Later, Gonzalez said that out-of-state colleges often offered better chances of graduating, but there are challenges. At Dartmouth she entered a world where nearly all the students were wealthy and white — many the sons and daughters of Dartmouth alumni.

“It’s intimidating at first,” she said. “Everyone else seems to know what they are doing.”

She described the stunned silence among her privileged Dartmouth classmates in get-to-know-you sessions as she described her upbringing. They weren’t being mean, they just had no way of relating. Better to say nothing than something inappropriate.

The pull of family obligations also leads to diploma-earning challenges.

“Family issues really stick with you when you are far away,” Gonzalez said, especially for the oldest child in the family like her. “You feel this need to come back and solve the problems.”

The biggest challenge is avoiding falling into insularity, she said, failing to build community, failing to ask for help.

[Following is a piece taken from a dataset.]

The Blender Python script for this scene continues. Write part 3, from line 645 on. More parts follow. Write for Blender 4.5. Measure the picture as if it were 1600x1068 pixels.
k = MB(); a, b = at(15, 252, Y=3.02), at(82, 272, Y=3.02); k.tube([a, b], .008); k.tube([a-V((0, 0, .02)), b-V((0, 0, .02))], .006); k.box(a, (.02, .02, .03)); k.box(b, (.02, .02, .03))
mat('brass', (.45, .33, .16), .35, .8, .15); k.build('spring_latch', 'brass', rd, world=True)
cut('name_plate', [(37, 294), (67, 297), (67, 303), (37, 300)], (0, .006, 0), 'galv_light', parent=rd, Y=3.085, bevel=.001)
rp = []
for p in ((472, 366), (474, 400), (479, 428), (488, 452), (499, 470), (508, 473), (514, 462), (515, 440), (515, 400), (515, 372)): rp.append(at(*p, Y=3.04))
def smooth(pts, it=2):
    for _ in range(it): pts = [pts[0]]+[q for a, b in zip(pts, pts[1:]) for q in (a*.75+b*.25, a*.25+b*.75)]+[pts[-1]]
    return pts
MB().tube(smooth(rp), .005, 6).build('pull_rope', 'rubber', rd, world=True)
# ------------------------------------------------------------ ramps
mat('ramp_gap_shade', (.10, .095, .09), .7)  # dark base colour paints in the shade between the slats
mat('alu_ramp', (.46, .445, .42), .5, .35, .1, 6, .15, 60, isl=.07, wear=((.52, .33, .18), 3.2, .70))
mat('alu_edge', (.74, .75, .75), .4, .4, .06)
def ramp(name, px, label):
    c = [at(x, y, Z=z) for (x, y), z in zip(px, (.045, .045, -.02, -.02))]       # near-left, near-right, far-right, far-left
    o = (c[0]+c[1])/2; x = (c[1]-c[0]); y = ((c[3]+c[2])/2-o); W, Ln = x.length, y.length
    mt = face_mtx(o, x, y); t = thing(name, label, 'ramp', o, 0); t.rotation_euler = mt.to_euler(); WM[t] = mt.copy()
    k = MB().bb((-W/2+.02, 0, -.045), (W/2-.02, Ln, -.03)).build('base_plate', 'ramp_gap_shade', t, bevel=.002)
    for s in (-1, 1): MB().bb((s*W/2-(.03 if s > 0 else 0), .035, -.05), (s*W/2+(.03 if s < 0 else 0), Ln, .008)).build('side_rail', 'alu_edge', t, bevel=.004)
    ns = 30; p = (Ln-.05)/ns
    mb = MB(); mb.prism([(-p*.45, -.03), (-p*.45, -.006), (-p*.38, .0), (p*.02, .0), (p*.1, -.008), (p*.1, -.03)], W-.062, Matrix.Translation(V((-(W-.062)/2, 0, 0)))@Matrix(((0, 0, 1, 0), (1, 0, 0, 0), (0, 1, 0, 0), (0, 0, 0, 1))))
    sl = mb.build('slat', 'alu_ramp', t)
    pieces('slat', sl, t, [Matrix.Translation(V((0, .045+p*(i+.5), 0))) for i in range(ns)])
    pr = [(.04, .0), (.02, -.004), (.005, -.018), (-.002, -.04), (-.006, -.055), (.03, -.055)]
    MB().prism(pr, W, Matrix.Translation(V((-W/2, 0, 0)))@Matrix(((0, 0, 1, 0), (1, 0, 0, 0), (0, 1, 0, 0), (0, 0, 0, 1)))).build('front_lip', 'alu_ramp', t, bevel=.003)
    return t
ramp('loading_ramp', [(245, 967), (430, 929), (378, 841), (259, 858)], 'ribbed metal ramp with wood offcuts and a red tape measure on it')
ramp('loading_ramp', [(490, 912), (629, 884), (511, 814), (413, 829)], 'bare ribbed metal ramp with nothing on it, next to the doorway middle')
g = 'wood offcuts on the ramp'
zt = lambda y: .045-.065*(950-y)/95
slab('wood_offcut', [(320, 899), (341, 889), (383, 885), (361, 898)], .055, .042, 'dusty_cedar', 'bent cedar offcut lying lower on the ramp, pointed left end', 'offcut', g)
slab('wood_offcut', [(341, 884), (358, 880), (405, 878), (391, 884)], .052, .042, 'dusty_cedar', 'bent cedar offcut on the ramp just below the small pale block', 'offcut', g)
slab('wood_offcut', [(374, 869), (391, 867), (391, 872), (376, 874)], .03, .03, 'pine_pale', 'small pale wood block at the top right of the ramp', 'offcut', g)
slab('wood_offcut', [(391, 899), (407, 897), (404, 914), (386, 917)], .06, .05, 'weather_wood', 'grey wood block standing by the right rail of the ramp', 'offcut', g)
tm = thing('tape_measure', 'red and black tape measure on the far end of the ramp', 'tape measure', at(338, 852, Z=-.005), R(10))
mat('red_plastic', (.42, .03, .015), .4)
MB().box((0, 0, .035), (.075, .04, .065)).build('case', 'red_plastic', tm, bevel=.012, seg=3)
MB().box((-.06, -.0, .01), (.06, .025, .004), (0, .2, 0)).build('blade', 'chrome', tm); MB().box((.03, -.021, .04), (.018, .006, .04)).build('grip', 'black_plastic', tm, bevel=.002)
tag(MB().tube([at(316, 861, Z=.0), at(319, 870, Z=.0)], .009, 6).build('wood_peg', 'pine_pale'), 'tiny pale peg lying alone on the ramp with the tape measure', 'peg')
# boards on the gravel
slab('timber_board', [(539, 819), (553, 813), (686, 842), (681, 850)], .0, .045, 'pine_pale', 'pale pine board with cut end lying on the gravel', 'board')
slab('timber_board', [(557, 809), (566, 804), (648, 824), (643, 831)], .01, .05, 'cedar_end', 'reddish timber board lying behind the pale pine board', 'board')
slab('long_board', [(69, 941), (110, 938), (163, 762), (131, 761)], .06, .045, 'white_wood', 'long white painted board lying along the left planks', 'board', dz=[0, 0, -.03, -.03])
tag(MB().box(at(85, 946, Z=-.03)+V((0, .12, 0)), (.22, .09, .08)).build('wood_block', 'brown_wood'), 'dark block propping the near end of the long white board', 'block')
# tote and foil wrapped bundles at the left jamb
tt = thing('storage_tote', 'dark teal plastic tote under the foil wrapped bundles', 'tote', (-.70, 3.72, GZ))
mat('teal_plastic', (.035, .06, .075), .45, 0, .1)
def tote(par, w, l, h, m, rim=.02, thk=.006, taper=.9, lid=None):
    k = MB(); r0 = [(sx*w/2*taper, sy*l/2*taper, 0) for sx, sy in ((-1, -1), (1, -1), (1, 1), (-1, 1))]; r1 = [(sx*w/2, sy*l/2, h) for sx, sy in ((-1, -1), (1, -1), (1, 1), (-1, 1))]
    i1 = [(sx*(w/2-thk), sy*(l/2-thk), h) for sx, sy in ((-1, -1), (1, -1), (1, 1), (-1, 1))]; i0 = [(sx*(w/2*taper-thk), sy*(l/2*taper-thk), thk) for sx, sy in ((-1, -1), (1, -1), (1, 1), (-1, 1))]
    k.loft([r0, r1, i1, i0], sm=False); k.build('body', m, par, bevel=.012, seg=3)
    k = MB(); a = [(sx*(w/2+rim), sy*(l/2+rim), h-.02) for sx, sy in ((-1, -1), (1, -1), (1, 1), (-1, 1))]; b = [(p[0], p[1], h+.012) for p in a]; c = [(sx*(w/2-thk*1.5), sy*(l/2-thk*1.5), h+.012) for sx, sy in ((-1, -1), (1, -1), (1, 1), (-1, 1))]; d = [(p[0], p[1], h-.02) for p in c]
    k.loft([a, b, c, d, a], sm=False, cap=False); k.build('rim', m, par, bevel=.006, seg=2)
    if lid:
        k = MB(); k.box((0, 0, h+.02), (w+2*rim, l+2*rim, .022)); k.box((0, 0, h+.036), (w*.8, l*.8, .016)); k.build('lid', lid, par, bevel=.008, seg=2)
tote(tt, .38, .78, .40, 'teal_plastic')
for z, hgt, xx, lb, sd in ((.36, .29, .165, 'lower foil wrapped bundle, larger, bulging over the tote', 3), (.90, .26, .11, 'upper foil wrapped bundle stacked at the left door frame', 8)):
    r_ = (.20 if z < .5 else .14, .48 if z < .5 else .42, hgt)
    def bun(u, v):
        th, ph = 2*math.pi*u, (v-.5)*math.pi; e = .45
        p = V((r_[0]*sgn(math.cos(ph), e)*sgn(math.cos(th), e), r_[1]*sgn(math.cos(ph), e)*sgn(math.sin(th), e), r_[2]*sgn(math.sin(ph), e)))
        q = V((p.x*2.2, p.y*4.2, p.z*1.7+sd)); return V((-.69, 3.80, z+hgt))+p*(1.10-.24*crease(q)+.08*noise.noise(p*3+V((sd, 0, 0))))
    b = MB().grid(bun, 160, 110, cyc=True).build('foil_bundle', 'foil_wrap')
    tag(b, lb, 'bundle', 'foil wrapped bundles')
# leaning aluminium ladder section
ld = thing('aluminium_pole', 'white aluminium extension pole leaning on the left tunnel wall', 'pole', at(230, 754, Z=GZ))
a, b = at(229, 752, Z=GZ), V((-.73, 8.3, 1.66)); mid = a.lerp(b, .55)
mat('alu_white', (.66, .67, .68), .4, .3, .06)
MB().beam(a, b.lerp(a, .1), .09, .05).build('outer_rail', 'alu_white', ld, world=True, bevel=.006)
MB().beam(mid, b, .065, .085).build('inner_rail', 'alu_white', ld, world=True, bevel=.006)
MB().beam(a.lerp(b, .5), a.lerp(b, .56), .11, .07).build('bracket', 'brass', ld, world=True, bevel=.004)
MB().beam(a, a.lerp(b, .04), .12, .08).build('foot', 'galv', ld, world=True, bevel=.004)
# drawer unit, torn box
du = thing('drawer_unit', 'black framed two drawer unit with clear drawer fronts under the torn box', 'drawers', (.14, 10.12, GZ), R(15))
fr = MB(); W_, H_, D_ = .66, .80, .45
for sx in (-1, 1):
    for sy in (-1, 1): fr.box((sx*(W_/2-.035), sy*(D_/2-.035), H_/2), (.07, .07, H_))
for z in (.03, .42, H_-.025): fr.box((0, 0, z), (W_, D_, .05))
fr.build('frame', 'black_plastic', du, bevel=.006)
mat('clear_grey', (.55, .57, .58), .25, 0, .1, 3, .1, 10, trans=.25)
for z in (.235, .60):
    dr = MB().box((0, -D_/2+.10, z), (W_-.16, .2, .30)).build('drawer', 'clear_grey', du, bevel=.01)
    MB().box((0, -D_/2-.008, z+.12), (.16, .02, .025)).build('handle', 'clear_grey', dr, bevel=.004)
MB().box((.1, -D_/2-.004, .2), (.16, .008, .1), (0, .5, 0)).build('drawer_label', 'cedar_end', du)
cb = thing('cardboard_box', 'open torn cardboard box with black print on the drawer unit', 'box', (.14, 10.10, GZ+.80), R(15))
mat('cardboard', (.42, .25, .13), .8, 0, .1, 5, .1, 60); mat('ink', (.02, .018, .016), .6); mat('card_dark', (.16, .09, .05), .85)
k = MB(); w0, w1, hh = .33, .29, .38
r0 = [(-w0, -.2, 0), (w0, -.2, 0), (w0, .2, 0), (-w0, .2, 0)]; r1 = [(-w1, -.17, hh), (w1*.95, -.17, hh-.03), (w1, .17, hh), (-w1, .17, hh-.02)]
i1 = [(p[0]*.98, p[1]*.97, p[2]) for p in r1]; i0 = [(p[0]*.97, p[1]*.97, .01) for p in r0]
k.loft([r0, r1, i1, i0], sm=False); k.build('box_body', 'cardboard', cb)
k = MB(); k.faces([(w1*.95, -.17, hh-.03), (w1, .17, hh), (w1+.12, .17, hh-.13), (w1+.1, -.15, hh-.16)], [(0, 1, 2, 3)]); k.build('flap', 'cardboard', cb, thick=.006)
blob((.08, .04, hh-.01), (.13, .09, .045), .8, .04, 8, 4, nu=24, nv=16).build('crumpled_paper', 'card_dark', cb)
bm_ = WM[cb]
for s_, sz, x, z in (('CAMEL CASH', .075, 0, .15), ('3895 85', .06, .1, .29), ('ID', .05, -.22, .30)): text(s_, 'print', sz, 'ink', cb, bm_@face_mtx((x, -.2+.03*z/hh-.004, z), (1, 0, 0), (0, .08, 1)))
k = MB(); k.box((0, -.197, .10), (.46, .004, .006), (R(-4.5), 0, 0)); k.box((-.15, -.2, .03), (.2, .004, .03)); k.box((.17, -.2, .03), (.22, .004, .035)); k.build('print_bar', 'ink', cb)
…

“Many [first-generation] students are intimidated to ask a professor for help or an extension,” Gonzalez said. “We feel like we’re being judged, that it would show we’re not prepared, that we can’t handle the rigor.”

Green Dot alumna Gabriela Figueroa talks to recently graduated seniors. (Photo credit: Richard Whitmire)

LEARNING FROM GREEN DOT

While Green Dot may not be “killing it” like Uncommon Schools and Achievement First, where success rates are as much as five times the general like-student population, their college success rate, even if it’s only roughly double that of LAUSD (estimate only — LAUSD doesn’t have official college success data), has to be viewed as a modest success.

One way of looking at Green Dot is to view it in the same light as Alliance College-Ready Public Schools, also based in Los Angeles. In both cases, the push to improve college graduation rates are recent, affordable and doable — programs that traditional school districts and charters lacking deep pockets could emulate.

Green Dot’s college persistence campaign is new, and the network seems candid about the need to improve.

“We are not afraid of the data,” Johnson said.